The first point to be raised is that the Party is not placed above the Constitution; as a political entity it is obligated to abide by and defend it. Likewise, in its activity, the Party does not take the place of state or administrative bodies, since these have powers and jurisdictions defined in the Constitution and by law.

Specified in the text are the humanist values of social justice and respect for human dignity that characterize our socialism. The recognition of Cuba as a socialist state of law is emphasized. This affirmation is not a simple, complacent statement. It expresses the determination and will to attain the rule of law and the supreme character of the Constitution, within the framework of a socialist state.

One item that leads to an important re-ordering is that related to regulation of the economic system. Maintained as a principle is the socialist ownership, by the entire people, of the fundamental means of production – I repeat: fundamental – and the planned direction of the economy, along with recognition of the role of the market. This is not about market socialism, but rather considering the market within the framework of a system of planning, which, of course, will need to have greater flexibility.

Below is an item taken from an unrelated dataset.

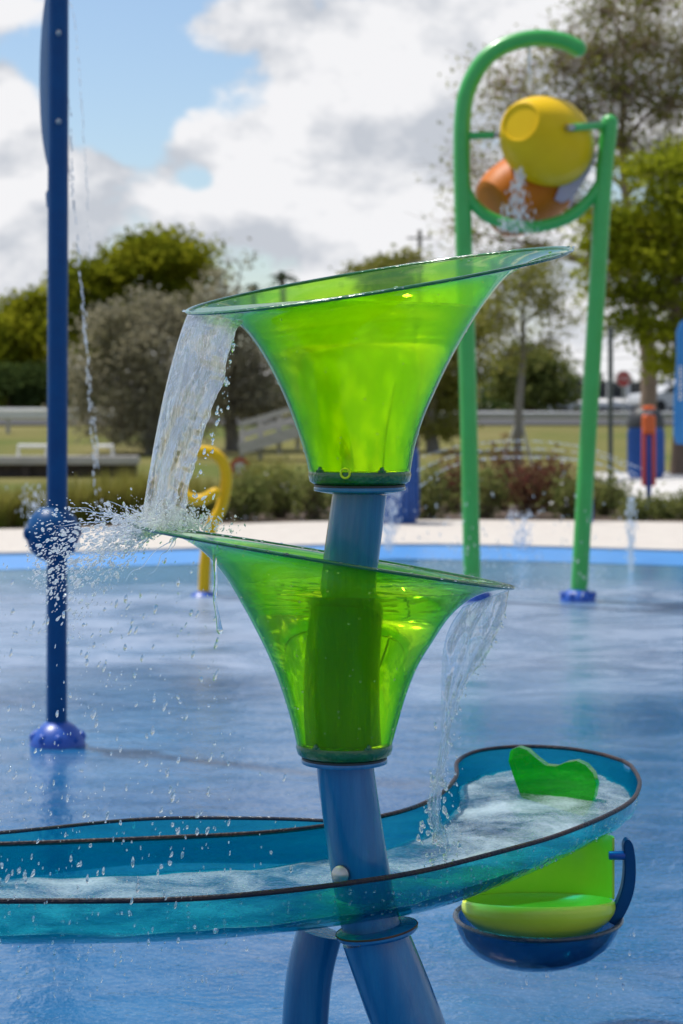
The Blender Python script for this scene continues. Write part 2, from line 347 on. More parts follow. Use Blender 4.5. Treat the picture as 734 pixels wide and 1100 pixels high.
def pool_mat():
    m, nt, out = new_mat('wet_pool_floor'); L = nt.links
    geo = nd(nt, 'ShaderNodeNewGeometry')
    sep = nd(nt, 'ShaderNodeSeparateXYZ'); L.new(geo.outputs['Position'], sep.inputs[0])
    mp = nd(nt, 'ShaderNodeMapping'); mp.inputs['Scale'].default_value = (0.55, 1.0, 1.0); L.new(geo.outputs['Position'], mp.inputs['Vector'])
    n = nd(nt, 'ShaderNodeTexNoise', Scale=0.75, Detail=8.0, Roughness=0.62, Distortion=0.5); L.new(mp.outputs[0], n.inputs['Vector'])
    b = nd(nt, 'ShaderNodeBsdfPrincipled'); b.inputs['IOR'].default_value = 1.33
    base = nd(nt, 'ShaderNodeMix', _data_type='RGBA'); base.inputs['A'].default_value = (0.002, 0.068, 0.19, 1); base.inputs['B'].default_value = (0.010, 0.115, 0.27, 1)
    nb = nd(nt, 'ShaderNodeMapRange'); nb.inputs['From Min'].default_value = .35; nb.inputs['From Max'].default_value = .65; L.new(n.outputs['Fac'], nb.inputs['Value']); L.new(nb.outputs[0], base.inputs['Factor'])
    # paler blue by the far kerb paints in sky-reflecting ripples; then the grain of the rubber coating
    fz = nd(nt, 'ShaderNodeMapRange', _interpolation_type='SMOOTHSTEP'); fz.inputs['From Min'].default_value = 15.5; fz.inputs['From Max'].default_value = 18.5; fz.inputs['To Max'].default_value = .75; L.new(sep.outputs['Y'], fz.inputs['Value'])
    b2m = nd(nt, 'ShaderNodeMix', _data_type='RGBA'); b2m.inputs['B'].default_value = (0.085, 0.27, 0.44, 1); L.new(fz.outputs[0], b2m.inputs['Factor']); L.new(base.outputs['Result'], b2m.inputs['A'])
    gn = nd(nt, 'ShaderNodeTexNoise', Scale=85.0, Detail=2.0); L.new(geo.outputs['Position'], gn.inputs['Vector'])
    gr = nd(nt, 'ShaderNodeMapRange'); gr.inputs['From Min'].default_value = .55; gr.inputs['From Max'].default_value = .72; gr.inputs['To Max'].default_value = .35; L.new(gn.outputs['Fac'], gr.inputs['Value'])
    b3m = nd(nt, 'ShaderNodeMix', _data_type='RGBA'); b3m.inputs['B'].default_value = (0.16, 0.27, 0.42, 1); L.new(gr.outputs[0], b3m.inputs['Factor']); L.new(b2m.outputs['Result'], b3m.inputs['A'])
    base = b3m
    # churned, aerated water where the big bucket keeps dumping (real foam, bounded in place)
    def band(lo0, lo1, hi0, hi1):
        a = nd(nt, 'ShaderNodeMapRange', _interpolation_type='SMOOTHSTEP'); a.inputs['From Min'].default_value = lo0; a.inputs['From Max'].default_value = lo1
        c = nd(nt, 'ShaderNodeMapRange', _interpolation_type='SMOOTHSTEP'); c.inputs['From Min'].default_value = hi0; c.inputs['From Max'].default_value = hi1
        c.inputs['To Min'].default_value = 1; c.inputs['To Max'].default_value = 0
        wob = nd(nt, 'ShaderNodeMath', _operation='MULTIPLY_ADD'); wob.inputs[1].default_value = 5.0; L.new(n.outputs['Fac'], wob.inputs[0]); L.new(sep.outputs['Y'], wob.inputs[2])
        L.new(wob.outputs[0], a.inputs['Value']); L.new(wob.outputs[0], c.inputs['Value'])
        q = nd(nt, 'ShaderNodeMath', _operation='MULTIPLY'); L.new(a.outputs[0], q.inputs[0]); L.new(c.outputs[0], q.inputs[1]); return q
    bd = band(12.6, 14.4, 18.2, 20.2)
    st = nd(nt, 'ShaderNodeMapping'); st.inputs['Scale'].default_value = (0.9, 1.2, 1.0); L.new(geo.outputs['Position'], st.inputs['Vector'])
    n2 = nd(nt, 'ShaderNodeTexNoise', Scale=1.3, Detail=10.0, Roughness=0.72, Distortion=1.2); L.new(st.outputs[0], n2.inputs['Vector'])
    mr = nd(nt, 'ShaderNodeMapRange'); mr.inputs['From Min'].default_value = 0.28; mr.inputs['From Max'].default_value = 0.68; L.new(n2.outputs['Fac'], mr.inputs['Value'])
    f1 = nd(nt, 'ShaderNodeMath', _operation='MULTIPLY'); L.new(bd.outputs[0], f1.inputs[0]); L.new(mr.outputs[0], f1.inputs[1])
    # thin scattered foam everywhere, its pale tone also painting in cloud reflections
    mr2 = nd(nt, 'ShaderNodeMapRange'); mr2.inputs['From Min'].default_value = 0.46; mr2.inputs['From Max'].default_value = 0.76; mr2.inputs['To Max'].default_value = 0.28; L.new(n2.outputs['Fac'], mr2.inputs['Value'])
    fx = nd(nt, 'ShaderNodeMath', _operation='MAXIMUM'); L.new(f1.outputs[0], fx.inputs[0]); L.new(mr2.outputs[0], fx.inputs[1])
    fs = nd(nt, 'ShaderNodeMath', _operation='MULTIPLY'); fs.inputs[1].default_value = 0.72; L.new(fx.outputs[0], fs.inputs[0])
    mx = nd(nt, 'ShaderNodeMix', _data_type='RGBA'); mx.inputs['B'].default_value = (0.40, 0.45, 0.54, 1)
    L.new(fs.outputs[0], mx.inputs['Factor']); L.new(base.outputs['Result'], mx.inputs['A']); L.new(mx.outputs['Result'], b.inputs['Base Color'])
    rr = nd(nt, 'ShaderNodeMapRange'); rr.inputs['To Min'].default_value = 0.06; rr.inputs['To Max'].default_value = 0.45; L.new(fx.outputs[0], rr.inputs['Value']); L.new(rr.outputs[0], b.inputs['Roughness'])
    # ripples
    w1 = nd(nt, 'ShaderNodeTexNoise', Scale=5.0, Detail=5.0, Roughness=0.6, Distortion=0.7); L.new(geo.outputs['Position'], w1.inputs['Vector'])
    w2 = nd(nt, 'ShaderNodeTexNoise', Scale=38.0, Detail=3.0); L.new(geo.outputs['Position'], w2.inputs['Vector'])
    b1 = nd(nt, 'ShaderNodeBump', Strength=0.30, Distance=0.03); L.new(w1.outputs['Fac'], b1.inputs['Height'])
    b2 = nd(nt, 'ShaderNodeBump', Strength=0.45, Distance=0.005); L.new(w2.outputs['Fac'], b2.inputs['Height']); L.new(b1.outputs[0], b2.inputs['Normal'])
    L.new(b2.outputs[0], b.inputs['Normal'])
    L.new(b.outputs[0], out.inputs['Surface'])
pool_mat()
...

The recognition of private property, among the different forms of property, has attracted attention. The Constitution does not create it, it has existed. The changes introduced in the economic model, derived from agreements reached at the Sixth and Seventh Party Congresses, make viable the existence of this form of property, which goes beyond what has been called self-employment, since the possibility of hiring a workforce is in place. What is significant is that private property does not distinguish the model, or predominate. It is also necessary in certain activities, with appropriate regulation and control. The draft includes the prohibition on the concentration of property in the hands of individuals or non-state incorporated entities, with the goal of preserving “limits compatible with socialist values of equity and social justice.”

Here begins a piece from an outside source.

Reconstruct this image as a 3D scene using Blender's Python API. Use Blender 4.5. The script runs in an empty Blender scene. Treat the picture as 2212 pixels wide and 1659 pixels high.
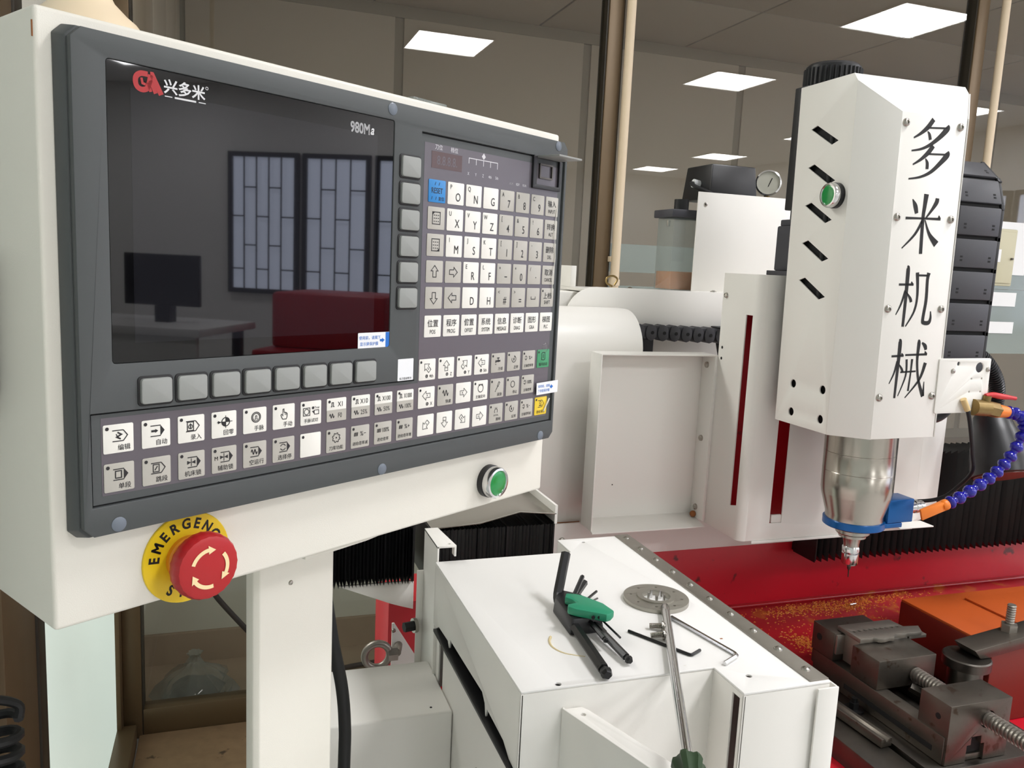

Changing the concept of marriage has also been controversial, as the current definition which addresses marriage between a man and a woman is to be abandoned, and in its place the statement that marriage is between two persons, which opens the way for the possibility of same-sex marriage.

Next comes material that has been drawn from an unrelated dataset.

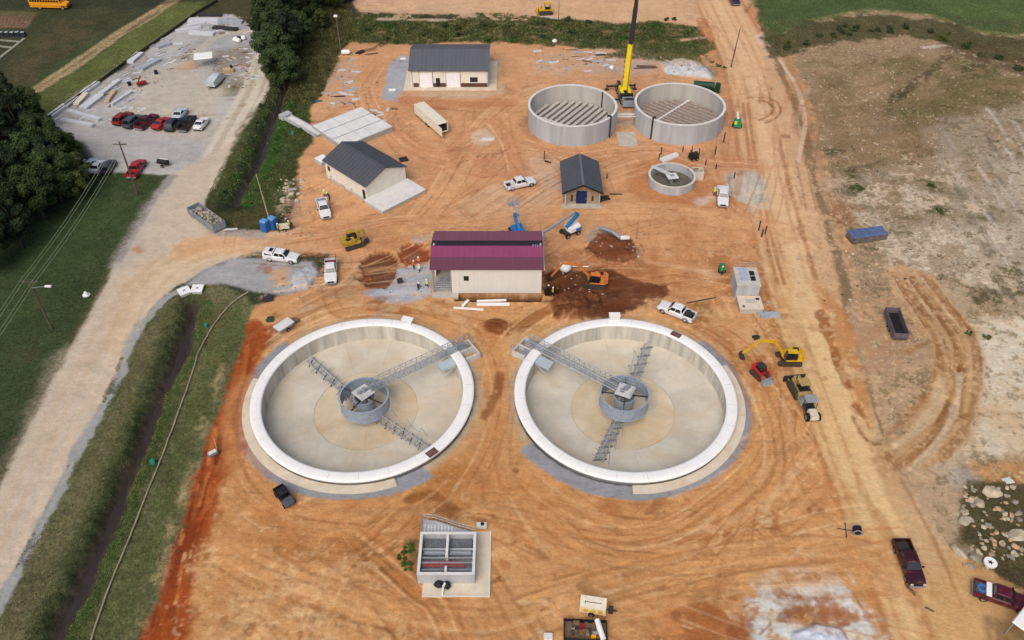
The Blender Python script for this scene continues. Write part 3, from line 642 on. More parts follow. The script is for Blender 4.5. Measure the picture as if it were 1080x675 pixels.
ruts([(584,545),(612,560),(660,567),(706,558),(745,535),(790,498),(812,460)], 3.6, (208,156,108), n=4, a=.6)
ruts([(590,552),(612,574),(648,588),(690,592)], 2.4, (206,154,106), n=3, a=.45)
ruts([(372,568),(400,588),(436,620),(470,655),(480,690)], 3.4, (176,120,74), (128,82,46), n=5, a=.75)
ruts([(232,590),(270,612),(330,632),(430,660),(520,668),(600,640),(700,612),(820,590),(900,590),(940,600)], 7, (212,164,116), n=6, a=.32)
ruts([(258,405),(250,435),(254,480),(275,520),(320,545),(380,552)], 3, (208,156,108), n=3, a=.5)
ruts([(500,340),(522,380),(528,430),(512,480),(488,520)], 2.6, (200,144,98), n=3, a=.5)
ruts([(545,520),(570,560),(610,590)], 2.6, (204,150,102), n=3, a=.4)
ruts([(792,400),(812,450),(812,500),(770,540)], 3, (210,160,112), n=3, a=.5)
line([(528,395),(522,420),(510,440)], 1.4, (132,82,48), .5, .6, .75)
for i in range(20):
    x, y = random.uniform(385,440), random.uniform(540,600); line([(x,y),(x-random.uniform(8,22),y+random.uniform(6,16))], .28, (150,104,62), .16, .2, .6, dz=-.05)
# ---- ditches ------------------------------------------------------------------------
D1 = [(203,322),(198,345),(186,378),(170,412),(158,440),(148,470),(133,505),(118,540),(103,575),(86,615),(70,645),(50,690)]
D2 = [(330,-10),(322,30),(310,62),(300,90),(292,115),(287,125),(276,160),(266,182),(256,198),(248,214)]
poly([(200,306),(235,300),(262,312),(268,325),(258,345),(246,385),(235,420),(218,455),(205,500),(188,560),(172,610),(150,660),(140,700),(-60,700),(-38,715),(0,640),(22,600),(66,514),(92,461),(123,410),(137,370),(150,345),(175,318)], (100,102,72), .6, 1, 1, veg=1, cls=6)
poly([(150,350),(190,320),(175,360),(140,430),(100,510),(60,600),(20,690),(-16,690),(30,600),(80,510),(130,410)], (110,102,76), 1.2, 2, .75, blotch=(NB,-.4,.6))
poly([(215,330),(260,320),(240,390),(215,450),(195,510),(170,590),(140,660),(100,690),(150,560),(190,440),(215,370)], (82,92,52), 1.2, 1.6, .75, blotch=(NA,-.6,.7))
line(D1, 6.5, (52,62,34), 1.4, 1.6, .8)
line([(p[0]+14, p[1]) for p in D1], 2.6, (50,84,32), .8, 1.2, .8, blotch=(NB,-.4,.5))
line([(p[0]-12, p[1]) for p in D1], 1.6, (44,60,30), .8, 1.2, .7, blotch=(NB,-.3,.5))
line([(256,330),(232,395),(212,455),(195,515),(175,580),(150,650)], 1.6, (186,162,126), .8, 1.2, .7, blotch=(NB,-.2,.4), veg=.2)
poly([(286,94),(300,88),(330,95),(345,80),(352,60),(368,45),(365,20),(372,-10),(280,-10),(285,60)], (58,62,36), 1, 1.5, 1, veg=1, cls=6)
poly([(320,90),(340,50),(365,30),(355,70),(335,105),(320,115)], (92,82,52), 1.2, 1.5, .7, blotch=(NB,-.5,.5), veg=1)
poly([(286,94),(335,90),(325,118),(330,148),(312,168),(316,200),(302,236),(280,242),(240,242),(218,228),(217,212),(232,180),(250,150),(268,122)], (56,66,36), .8, 1, 1, veg=1, cls=6)
poly([(255,130),(280,100),(270,140),(240,190),(225,225),(220,210),(240,170)], (76,76,50), 1, 1.2, .7, blotch=(NB,-.5,.5))
poly([(220,215),(290,222),(300,235),(250,242),(225,235)], (74,70,44), 1.2, 1.2, .8)
line(D2, 6.5, (36,46,26), 1.2, 1, .85)
line([(p[0]+12, p[1]) for p in D2[4:]], 2.6, (48,86,30), .8, 1, .8)
poly([(300,190),(316,186),(310,220),(296,234),(288,215)], (150,140,112), .8, 1, .8, blotch=(NB,-.2,.4))
poly([(300,208),(318,212),(318,228),(300,232)], (160,132,108), .8, 1, .7, blotch=(ND,-.4,.4))
line([(p[0]+10, p[1]) for p in D1], 1.6, (58,92,40), .7, 1.4, .75, blotch=(NB,-.5,.5))
line([(p[0]-9, p[1]) for p in D1], 1.2, (40,52,28), .6, 1.2, .8, blotch=(NB,-.4,.5))
line(D1, 2.1, None, 1.9, .55, 1, setz=-1.35)
line(D2, 1.4, None, 1.7, .5, 1, setz=-1.3)
line(D1, 2.5, (62,54,48), .5, .6, .9, veg=0); line(D2, 1.6, (62,58,56), .5, .5, .9, veg=0)
# road edge dirt, culvert crossing between the two ditches
poly([(318,0),(334,0),(322,40),(308,80),(298,96),(296,70),(306,40)], (18,20,14), 1, 1, .7)
line([(-75,790),(0,640),(22,598),(66,512),(92,459),(123,408),(137,368),(152,342),(172,318),(192,304)], 1.0, (160,161,160), .35, .8, .95, cls=1, veg=0)
line([(182,186),(165,208),(140,250),(128,272)], 1., (150,148,142), .4, .7, .8)
# trench at the red building
tp = [P(x, y) for x, y in ((479,309),(572,309),(572,318),(481,316))]
poly(tp, (74,50,36), .3, .2, 1, world=True, setz=-1.6)
poly([(574,300),(590,298),(592,308),(576,311)], (60,38,28), .5, .4, 1, setz=-1.6)
# heaps
poly([(697,70),(720,64),(745,74),(748,82),(715,78)], None, 1.2, .8, 1, dz=.9, sm=True)
poly([(618,258),(628,246),(645,250),(640,262)], None, 1.2, .8, 1, dz=.6, sm=True)
# ---- relief, colour grain --------------------------------------------------------------
s0 = (slice(0, NY), slice(0, NX))
soil = 1-VEG
Z += (NB*.05+ND*.035)*soil+(NB*.14+ND*.12)*VEG*(1-.6*(CLS == 3))
Z -= 0
for f_, a_ in ((ND, .10), (NB, .07)): COL *= (1+a_*f_*(1+.8*VEG))[..., None]
COL *= (1+.09*G4*(1+1.2*VEG))[..., None]
soilm_ = (1-VEG)*(CLS != 1)*(CLS != 5)
rust = sstep((NB*.5+ND*.6-NA*.3-.12)/.25)*soilm_*.22; COL += (np.array(lin((176,108,56)))-COL)*rust[..., None]*(COL[..., 0:1] > .3)
palew = sstep((-NB*.4+G4*.5+NC_*.5-.22)/.22)*soilm_*.4; COL += (np.array(lin((218,184,144)))-COL)*palew[..., None]*(COL[..., 0:1] > .3)
scr = (CLS == 4)
dk_ = sstep((ND*.7+G4*.5-NB*.35-.12)/.22)*scr*.6*sstep((NC_*.5+NA*.5+.45)/.6); COL += (np.array(lin((92,84,54)))-COL)*dk_[..., None]
pl_ = sstep((G4*.8+ND*.4+NB*.3-.42)/.16)*scr*.7; COL += (np.array(lin((208,192,166)))-COL)*pl_[..., None]
brn = sstep((NA*.6+G4*.35-.15)/.3)*VEG*.5; COL += (np.array(lin((104,86,58)))-COL)*brn[..., None]*(CLS != 3)[..., None]
# streaky grain along the worked directions
ST = fbm(XX*.25+YY*.05, YY*1.6, 1.4, 133, 3, .6); COL *= (1+.06*ST*soil)[..., None]
ED = np.minimum.reduce([np.clip((XX-GX[0])/6, 0, 1), np.clip((GX[-1]-XX)/6, 0, 1), np.clip((YY-GY[0])/3, 0, 1), np.clip((GY[-1]-YY)/6, 0, 1)])
Z *= ED
up_ = sstep((YY-95)/50)*soilm_*(XX < 62)*.2*sstep((COL[..., 0]-.26)/.2); COL += (np.array(lin((214,174,142)))-COL)*up_[..., None]
lo_ = 1-sstep((YY-85)/30); COL *= (1+lo_[..., None]*soilm_[..., None]*np.array([.03,.06,-.03]))
COL = np.clip(COL*KALB, .004, .9)

def ground_material():
    m = bpy.data.materials.new('ground_cover'); m.use_nodes = True; t = m.node_tree; N = t.nodes; L = t.links; b = N['Principled BSDF']
    b.inputs['Roughness'].default_value = .95; b.inputs['Specular IOR Level'].default_value = .12
    a = N.new('ShaderNodeAttribute'); a.attribute_name = 'soil_colour'
    v = N.new('ShaderNodeAttribute'); v.attribute_name = 'plants'; pk = N.new('ShaderNodeAttribute'); pk.attribute_name = 'packed'
    tc = N.new('ShaderNodeTexCoord')
    def noise(sc, det=6, rg=.6):
        n = N.new('ShaderNodeTexNoise'); n.inputs['Scale'].default_value = sc; n.inputs['Detail'].default_value = det; n.inputs['Roughness'].default_value = rg
        L.new(tc.outputs['Object'], n.inputs['Vector']); return n.outputs['Fac']
    def rng_(x, lo, hi, a0=.3, a1=.7):
        r = N.new('ShaderNodeMapRange'); r.inputs['From Min'].default_value = a0; r.inputs['From Max'].default_value = a1
        r.inputs['To Min'].default_value = lo; r.inputs['To Max'].default_value = hi; L.new(x, r.inputs['Value']); return r.outputs[0]
    def mul(x, y):
        q = N.new('ShaderNodeMath'); q.operation = 'MULTIPLY'; L.new(x, q.inputs[0]); L.new(y, q.inputs[1]); return q.outputs[0]
    n1, n2, n3 = noise(2.2), noise(.45, 8, .7), noise(.12, 4)
    def scuff(rot, sx, th0, th1, lo):
        mp = N.new('ShaderNodeMapping'); L.new(tc.outputs['Object'], mp.inputs[0]); mp.inputs['Rotation'].default_value = (0,0,rot); mp.inputs['Scale'].default_value = (sx, 1.6, 1)
        n = N.new('ShaderNodeTexNoise'); n.inputs['Scale'].default_value = 1.; n.inputs['Detail'].default_value = 5; n.inputs['Distortion'].default_value = .8; L.new(mp.outputs[0], n.inputs['Vector'])
        return rng_(n.outputs['Fac'], 1., lo, th0, th1)
    sc1, sc2, sc3 = scuff(.5, .16, .54, .70, .88), scuff(-.7, .2, .55, .70, 1.08), scuff(1.5, .14, .56, .70, .90)
    clod = rng_(noise(4.5, 3, .6), 1., .80, .62, .70); speck = rng_(noise(6.5, 2, .5), 1., 1.18, .64, .72)
    soilm = mul(mul(mul(mul(sc1, sc2), mul(sc3, mul(clod, speck))), mul(rng_(n1, .90, 1.10), rng_(n2, .88, 1.12))), rng_(n3, .92, 1.08))
    one = N.new('ShaderNodeMix'); L.new(pk.outputs['Fac'], one.inputs[0]); L.new(soilm, one.inputs[2]); one.inputs[3].default_value = 1.; soilm = one.outputs[0]
    vegm = mul(mul(rng_(n1, .55, 1.5), rng_(noise(.9, 8, .8), .7, 1.3)), rng_(n3, .85, 1.15))
    mx = N.new('ShaderNodeMix'); L.new(v.outputs['Fac'], mx.inputs[0]); L.new(soilm, mx.inputs[2]); L.new(vegm, mx.inputs[3])
    sc = N.new('ShaderNodeVectorMath'); sc.operation = 'SCALE'; L.new(a.outputs['Color'], sc.inputs[0]); L.new(mx.outputs[0], sc.inputs['Scale'])
    L.new(sc.outputs[0], b.inputs['Base Color'])
    bp = N.new('ShaderNodeBump'); bp.inputs['Strength'].default_value = .9; bp.inputs['Distance'].default_value = .2
    L.new(noise(1.6, 8, .7), bp.inputs['Height']); L.new(bp.outputs[0], b.inputs['Normal'])
    return m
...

It was decided to maintain this formulation and assume the challenge of the new concept, knowing that its inclusion could generate disagreements for cultural reasons, prejudice, and stereotypical visions that do not change overnight.

If the Constitution proclaims the full recognition of the right to equality, why should people of different sexual orientations be prevented from establishing a marriage? Must this concept continue to be anchored in visions that have already been surpassed over time, or can we modify it and recognize this right, as is occurring gradually around the world?

Different positions on this issue include preferring to maintain the concept in the current Constitution; those who favor the formulation proposed in the draft; those who accept the civil recognition of established unions but not marriage; others who support the proposal but limit the right to adoption; and lastly those who advocate a concept that includes “two or more persons.” Thus, a variety of opinions which must be evaluated, like others, with the rigor and depth required.

In our opinion, the law cannot remain perpetually enslaved to backward social attitudes, even when, at some point, it may collide with part of the social spectrum. Given its transformational mission, the law must also spur development. This is not the first time we have faced these challenges. We can recall historical conflicts about women’s right to vote, the acceptance of divorce, or, in our case, incorporating equal rights for men and women, and equal responsibility for both spouses, as established in our Family Code.

Some economic and social rights, which cannot be guaranteed immediately for economic reasons beyond the will of the state, and that would make the Constitution fictitious, are included with a gradual projection, which likewise generates some disagreement. This is the case with the right to a dignified dwelling, the right to food, the right to water, among others.

The formula used requires the state to work toward fully guaranteeing these rights, but from our point of view, these cannot be established categorically given the objective limitations on their attainment.

Local People’s Power bodies are also the object of transformation in the draft. At the provincial level, People’s Power Assemblies are eliminated, and in their place, a government including a Governor and Provincial Council is proposed. This government, led by the Governor, would additionally include the presidents of Municipal Assemblies and Superintendents in charge of municipal administrations.

This structure is considered more functional and appropriate to the characteristics of the provinces as territorial coordination entities, and looks to further strengthen municipalities. One question to be analyzed, on the basis of proposals made to date (during the consultation), is if the Governor should be appointed or elected.

Municipalities acquire greater power. It is no accident that some have seen them as “winners” in the draft. Recognition of their autonomy and stronger relations between the community and its representatives distinguish the text presented.

We must understand the document as what it is: a draft proposal. The text is not definitive. It is perfectible. It is not the work of a commission or a group. It is a collective work, and the future Constitution is being constructed with the contribution of the entire people.

Without vanity, we can affirm that we are immersed in a unique exercise of real, effective democracy, of an equally exemplary constituent process, with the people as the true protagonist. The outcome thus far is considered very positive. In addition to contributing to the future Constitution, the consultation has served to expand the people’s legal and political culture.

Once the process is concluded, the drafting commission will evaluate each proposal, including doubts expressed by our citizens. No opinion will be left out of consideration. This, of course, does not mean that every recommendation will become part of the text, since there are dissimilar and even contradictory suggestions.

After this complex, arduous work, the commission will present a new draft to the National Assembly, from where the final Constitution of the Republic will emerge, and be submitted to a popular vote. Therefore, the text agreed upon by consensus and popular participation will have a high level of legitimacy. Every Cuban can be proud of our Constitution.

Once the new Carta Magna has been proclaimed in effect, the perfecting of the country’s legal system will be required. The Constitution alone is not enough. An updating of our legal structure will be needed, and for thus an intense legislative effort.

- Excerpts from presentation by Homero Acosta, Council of State Secretary, opening the 2018 International Legal Congress.